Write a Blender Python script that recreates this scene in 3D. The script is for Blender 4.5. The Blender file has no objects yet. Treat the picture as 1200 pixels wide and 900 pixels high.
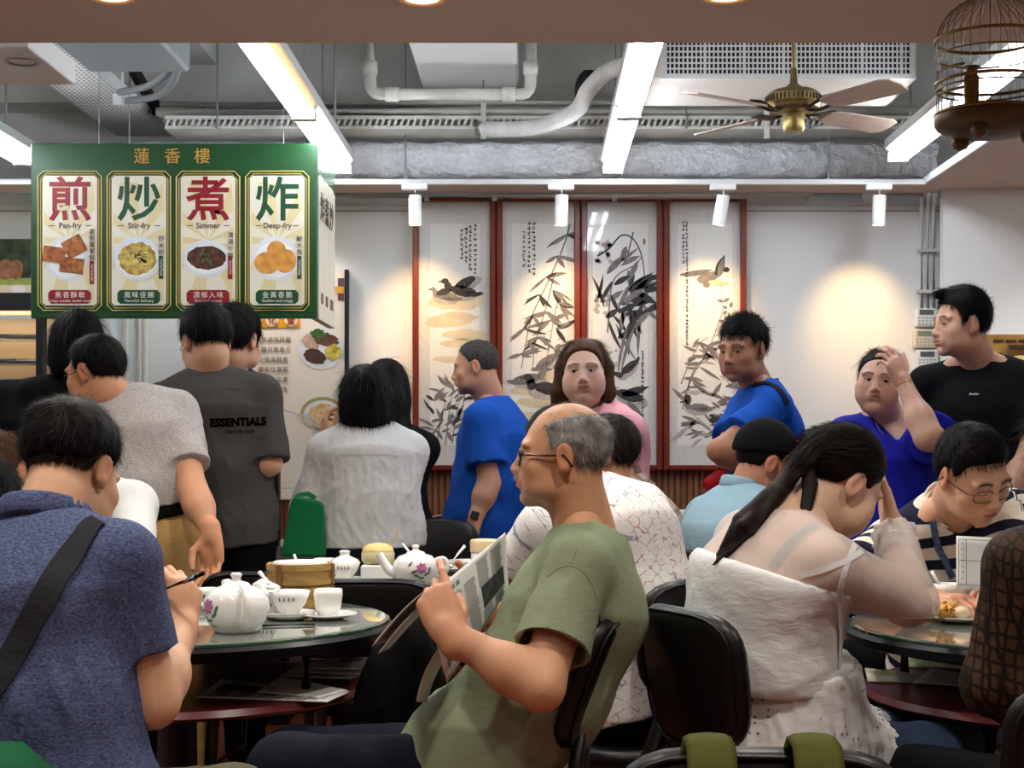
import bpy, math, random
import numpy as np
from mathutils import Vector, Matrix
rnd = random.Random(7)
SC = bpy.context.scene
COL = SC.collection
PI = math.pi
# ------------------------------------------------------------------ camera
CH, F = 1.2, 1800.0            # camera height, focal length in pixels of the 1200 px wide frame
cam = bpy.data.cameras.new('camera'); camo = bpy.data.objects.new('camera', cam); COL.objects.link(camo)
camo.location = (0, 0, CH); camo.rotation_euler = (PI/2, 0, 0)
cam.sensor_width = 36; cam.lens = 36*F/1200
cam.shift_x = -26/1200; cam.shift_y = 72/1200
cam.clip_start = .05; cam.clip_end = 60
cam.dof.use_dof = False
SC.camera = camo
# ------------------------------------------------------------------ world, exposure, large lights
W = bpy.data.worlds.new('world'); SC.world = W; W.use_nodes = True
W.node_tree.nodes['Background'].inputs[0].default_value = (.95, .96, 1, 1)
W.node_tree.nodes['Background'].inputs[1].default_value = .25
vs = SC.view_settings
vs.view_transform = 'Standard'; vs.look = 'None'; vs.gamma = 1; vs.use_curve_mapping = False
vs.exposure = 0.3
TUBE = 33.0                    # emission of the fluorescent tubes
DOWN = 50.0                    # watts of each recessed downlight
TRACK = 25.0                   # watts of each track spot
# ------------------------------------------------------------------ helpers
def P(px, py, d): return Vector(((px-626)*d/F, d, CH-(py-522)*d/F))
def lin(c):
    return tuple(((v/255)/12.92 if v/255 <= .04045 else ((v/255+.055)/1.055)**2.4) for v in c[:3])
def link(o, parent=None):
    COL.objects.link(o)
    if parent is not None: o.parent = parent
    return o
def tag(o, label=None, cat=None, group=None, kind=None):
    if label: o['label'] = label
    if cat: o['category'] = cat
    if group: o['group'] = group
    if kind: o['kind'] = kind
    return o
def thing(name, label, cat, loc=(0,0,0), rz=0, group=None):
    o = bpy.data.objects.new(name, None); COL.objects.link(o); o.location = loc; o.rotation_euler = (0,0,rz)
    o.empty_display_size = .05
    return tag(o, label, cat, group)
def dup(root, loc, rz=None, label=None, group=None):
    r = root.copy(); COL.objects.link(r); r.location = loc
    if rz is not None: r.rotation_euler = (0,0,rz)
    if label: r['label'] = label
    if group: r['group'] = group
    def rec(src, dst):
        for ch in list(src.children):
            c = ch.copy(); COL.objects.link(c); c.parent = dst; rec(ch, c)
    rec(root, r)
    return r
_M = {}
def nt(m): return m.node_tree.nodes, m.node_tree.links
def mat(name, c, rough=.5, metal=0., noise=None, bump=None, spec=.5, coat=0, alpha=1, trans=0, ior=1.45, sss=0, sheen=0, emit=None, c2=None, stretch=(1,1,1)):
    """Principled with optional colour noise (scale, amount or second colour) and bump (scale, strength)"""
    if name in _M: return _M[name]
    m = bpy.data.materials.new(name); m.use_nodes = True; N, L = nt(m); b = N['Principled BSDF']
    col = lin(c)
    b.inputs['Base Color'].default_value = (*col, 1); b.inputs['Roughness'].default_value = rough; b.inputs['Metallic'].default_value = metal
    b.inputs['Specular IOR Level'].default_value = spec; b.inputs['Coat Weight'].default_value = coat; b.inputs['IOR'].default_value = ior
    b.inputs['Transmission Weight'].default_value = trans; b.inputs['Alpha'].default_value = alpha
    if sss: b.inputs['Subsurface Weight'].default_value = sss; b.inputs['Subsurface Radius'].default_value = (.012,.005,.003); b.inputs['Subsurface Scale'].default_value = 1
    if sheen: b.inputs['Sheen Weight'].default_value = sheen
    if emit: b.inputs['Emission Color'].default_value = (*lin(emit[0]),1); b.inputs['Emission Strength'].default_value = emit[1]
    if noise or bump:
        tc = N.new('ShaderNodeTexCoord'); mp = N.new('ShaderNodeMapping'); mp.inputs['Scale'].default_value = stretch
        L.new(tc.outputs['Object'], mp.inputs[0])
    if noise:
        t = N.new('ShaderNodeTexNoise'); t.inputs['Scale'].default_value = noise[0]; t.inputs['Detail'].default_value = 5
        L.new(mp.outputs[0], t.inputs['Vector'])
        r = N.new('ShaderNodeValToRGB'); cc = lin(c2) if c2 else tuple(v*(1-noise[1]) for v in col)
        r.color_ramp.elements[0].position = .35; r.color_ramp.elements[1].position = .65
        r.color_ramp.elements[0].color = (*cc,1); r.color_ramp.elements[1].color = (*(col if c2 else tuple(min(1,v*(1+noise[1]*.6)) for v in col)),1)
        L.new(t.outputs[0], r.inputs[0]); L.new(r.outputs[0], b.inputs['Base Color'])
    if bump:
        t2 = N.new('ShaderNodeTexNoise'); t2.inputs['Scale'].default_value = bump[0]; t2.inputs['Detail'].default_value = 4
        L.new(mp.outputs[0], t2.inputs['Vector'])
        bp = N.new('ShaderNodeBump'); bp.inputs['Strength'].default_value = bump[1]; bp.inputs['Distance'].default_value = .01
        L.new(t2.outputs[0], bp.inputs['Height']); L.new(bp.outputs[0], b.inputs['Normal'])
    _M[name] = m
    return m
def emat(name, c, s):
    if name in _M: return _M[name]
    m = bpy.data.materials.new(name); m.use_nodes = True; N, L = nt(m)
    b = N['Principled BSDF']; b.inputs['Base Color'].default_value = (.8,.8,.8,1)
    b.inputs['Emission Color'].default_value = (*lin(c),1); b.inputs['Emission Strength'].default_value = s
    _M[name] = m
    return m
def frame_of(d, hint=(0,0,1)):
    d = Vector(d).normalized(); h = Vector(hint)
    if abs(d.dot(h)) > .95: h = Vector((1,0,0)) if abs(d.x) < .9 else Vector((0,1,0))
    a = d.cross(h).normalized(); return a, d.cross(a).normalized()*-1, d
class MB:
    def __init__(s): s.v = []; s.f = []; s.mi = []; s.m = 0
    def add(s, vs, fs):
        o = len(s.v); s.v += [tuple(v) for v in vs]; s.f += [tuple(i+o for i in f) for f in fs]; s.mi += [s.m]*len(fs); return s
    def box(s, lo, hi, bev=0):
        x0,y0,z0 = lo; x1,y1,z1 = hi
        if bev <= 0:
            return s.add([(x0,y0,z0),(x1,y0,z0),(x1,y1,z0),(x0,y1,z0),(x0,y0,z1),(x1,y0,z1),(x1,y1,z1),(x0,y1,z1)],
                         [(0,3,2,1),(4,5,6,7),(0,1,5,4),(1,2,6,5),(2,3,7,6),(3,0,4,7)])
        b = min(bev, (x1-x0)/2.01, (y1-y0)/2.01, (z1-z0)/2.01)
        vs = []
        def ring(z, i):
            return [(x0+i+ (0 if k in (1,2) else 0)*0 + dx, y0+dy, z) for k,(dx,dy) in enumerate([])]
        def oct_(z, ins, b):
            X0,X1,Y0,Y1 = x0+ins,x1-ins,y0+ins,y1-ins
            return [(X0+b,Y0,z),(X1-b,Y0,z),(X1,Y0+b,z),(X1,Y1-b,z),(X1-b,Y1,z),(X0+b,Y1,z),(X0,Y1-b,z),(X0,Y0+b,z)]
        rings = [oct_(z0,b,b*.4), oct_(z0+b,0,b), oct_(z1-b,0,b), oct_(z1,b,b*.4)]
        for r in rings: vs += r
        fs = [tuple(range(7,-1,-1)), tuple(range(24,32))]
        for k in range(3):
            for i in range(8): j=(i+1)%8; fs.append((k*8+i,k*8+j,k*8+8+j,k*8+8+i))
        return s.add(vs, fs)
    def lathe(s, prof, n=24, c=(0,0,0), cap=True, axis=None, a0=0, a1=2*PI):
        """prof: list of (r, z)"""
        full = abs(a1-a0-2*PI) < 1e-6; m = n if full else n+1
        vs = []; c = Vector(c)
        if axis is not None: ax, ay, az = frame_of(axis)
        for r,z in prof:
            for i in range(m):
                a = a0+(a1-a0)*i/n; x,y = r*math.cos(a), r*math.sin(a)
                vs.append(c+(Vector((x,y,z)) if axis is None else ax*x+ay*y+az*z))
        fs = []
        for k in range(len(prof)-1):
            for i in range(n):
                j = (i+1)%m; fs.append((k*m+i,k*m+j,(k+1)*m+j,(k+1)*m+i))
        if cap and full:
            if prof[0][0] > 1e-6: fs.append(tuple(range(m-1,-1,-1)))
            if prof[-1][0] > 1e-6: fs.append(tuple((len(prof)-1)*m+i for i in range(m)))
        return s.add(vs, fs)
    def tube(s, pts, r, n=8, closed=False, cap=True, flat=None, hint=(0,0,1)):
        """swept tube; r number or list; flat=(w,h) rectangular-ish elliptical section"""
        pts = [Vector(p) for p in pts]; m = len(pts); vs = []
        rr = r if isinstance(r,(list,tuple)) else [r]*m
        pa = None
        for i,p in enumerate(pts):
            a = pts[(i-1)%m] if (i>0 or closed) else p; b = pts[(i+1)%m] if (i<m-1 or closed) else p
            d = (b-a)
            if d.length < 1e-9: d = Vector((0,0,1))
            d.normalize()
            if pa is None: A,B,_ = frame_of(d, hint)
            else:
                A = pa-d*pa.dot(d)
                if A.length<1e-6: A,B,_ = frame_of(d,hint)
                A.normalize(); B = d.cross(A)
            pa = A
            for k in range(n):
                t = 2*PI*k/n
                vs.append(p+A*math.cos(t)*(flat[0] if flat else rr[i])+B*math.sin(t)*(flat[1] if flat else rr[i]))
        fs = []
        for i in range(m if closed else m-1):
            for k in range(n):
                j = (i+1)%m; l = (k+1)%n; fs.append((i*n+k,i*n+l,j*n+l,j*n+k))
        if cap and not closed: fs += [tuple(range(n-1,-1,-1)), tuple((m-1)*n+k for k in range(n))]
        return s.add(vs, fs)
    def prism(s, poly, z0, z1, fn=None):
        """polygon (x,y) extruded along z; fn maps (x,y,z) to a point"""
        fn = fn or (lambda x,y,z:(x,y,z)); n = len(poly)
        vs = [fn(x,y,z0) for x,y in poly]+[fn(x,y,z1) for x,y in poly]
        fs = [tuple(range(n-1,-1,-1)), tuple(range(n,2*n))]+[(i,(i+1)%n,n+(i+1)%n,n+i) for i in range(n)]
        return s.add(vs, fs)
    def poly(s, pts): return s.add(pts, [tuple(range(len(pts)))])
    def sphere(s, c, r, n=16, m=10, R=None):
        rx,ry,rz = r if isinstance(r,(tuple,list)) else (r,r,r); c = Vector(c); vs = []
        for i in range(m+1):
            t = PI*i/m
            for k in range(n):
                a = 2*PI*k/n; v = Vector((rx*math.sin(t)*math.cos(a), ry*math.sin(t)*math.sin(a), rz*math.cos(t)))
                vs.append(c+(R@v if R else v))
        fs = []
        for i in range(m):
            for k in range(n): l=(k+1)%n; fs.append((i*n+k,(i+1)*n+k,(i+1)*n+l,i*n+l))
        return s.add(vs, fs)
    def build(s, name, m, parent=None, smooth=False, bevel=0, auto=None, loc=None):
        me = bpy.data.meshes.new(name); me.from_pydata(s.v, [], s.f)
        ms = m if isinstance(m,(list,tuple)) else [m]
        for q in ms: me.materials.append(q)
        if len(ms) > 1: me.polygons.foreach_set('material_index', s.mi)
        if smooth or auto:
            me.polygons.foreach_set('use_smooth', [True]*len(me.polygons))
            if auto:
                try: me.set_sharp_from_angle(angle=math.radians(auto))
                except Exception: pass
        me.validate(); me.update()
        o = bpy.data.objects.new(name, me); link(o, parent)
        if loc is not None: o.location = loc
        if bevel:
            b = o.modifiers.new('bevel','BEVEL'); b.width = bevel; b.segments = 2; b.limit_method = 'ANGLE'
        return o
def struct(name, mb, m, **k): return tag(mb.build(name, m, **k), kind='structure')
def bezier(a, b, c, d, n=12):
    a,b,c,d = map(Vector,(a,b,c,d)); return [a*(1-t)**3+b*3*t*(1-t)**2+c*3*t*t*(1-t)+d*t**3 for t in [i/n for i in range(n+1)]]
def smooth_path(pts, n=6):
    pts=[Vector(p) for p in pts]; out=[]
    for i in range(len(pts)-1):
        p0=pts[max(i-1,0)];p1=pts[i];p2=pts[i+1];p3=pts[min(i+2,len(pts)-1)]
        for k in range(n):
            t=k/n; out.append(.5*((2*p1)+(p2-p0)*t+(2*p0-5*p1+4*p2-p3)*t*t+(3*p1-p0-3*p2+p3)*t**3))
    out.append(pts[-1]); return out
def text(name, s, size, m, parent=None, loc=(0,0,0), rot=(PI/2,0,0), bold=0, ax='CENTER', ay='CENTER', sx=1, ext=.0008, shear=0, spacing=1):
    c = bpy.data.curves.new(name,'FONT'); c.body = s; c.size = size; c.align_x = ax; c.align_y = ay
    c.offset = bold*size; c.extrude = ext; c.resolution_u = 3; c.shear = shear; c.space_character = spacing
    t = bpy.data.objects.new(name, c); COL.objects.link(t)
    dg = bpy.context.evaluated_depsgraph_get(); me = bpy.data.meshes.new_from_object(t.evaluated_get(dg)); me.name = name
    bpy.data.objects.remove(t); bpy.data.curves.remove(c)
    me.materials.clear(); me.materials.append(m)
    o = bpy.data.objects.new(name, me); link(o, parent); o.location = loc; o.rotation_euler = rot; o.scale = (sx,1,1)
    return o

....

* **Objective**: Review the material and copy each line in which the word "pixels" appears.

* **Final result**:
Write a Blender Python script that recreates this scene in 3D. The script is for Blender 4.5. The Blender file has no objects yet. Treat the picture as 1200 pixels wide and 900 pixels high.
CH, F = 1.2, 1800.0            # camera height, focal length in pixels of the 1200 px wide frame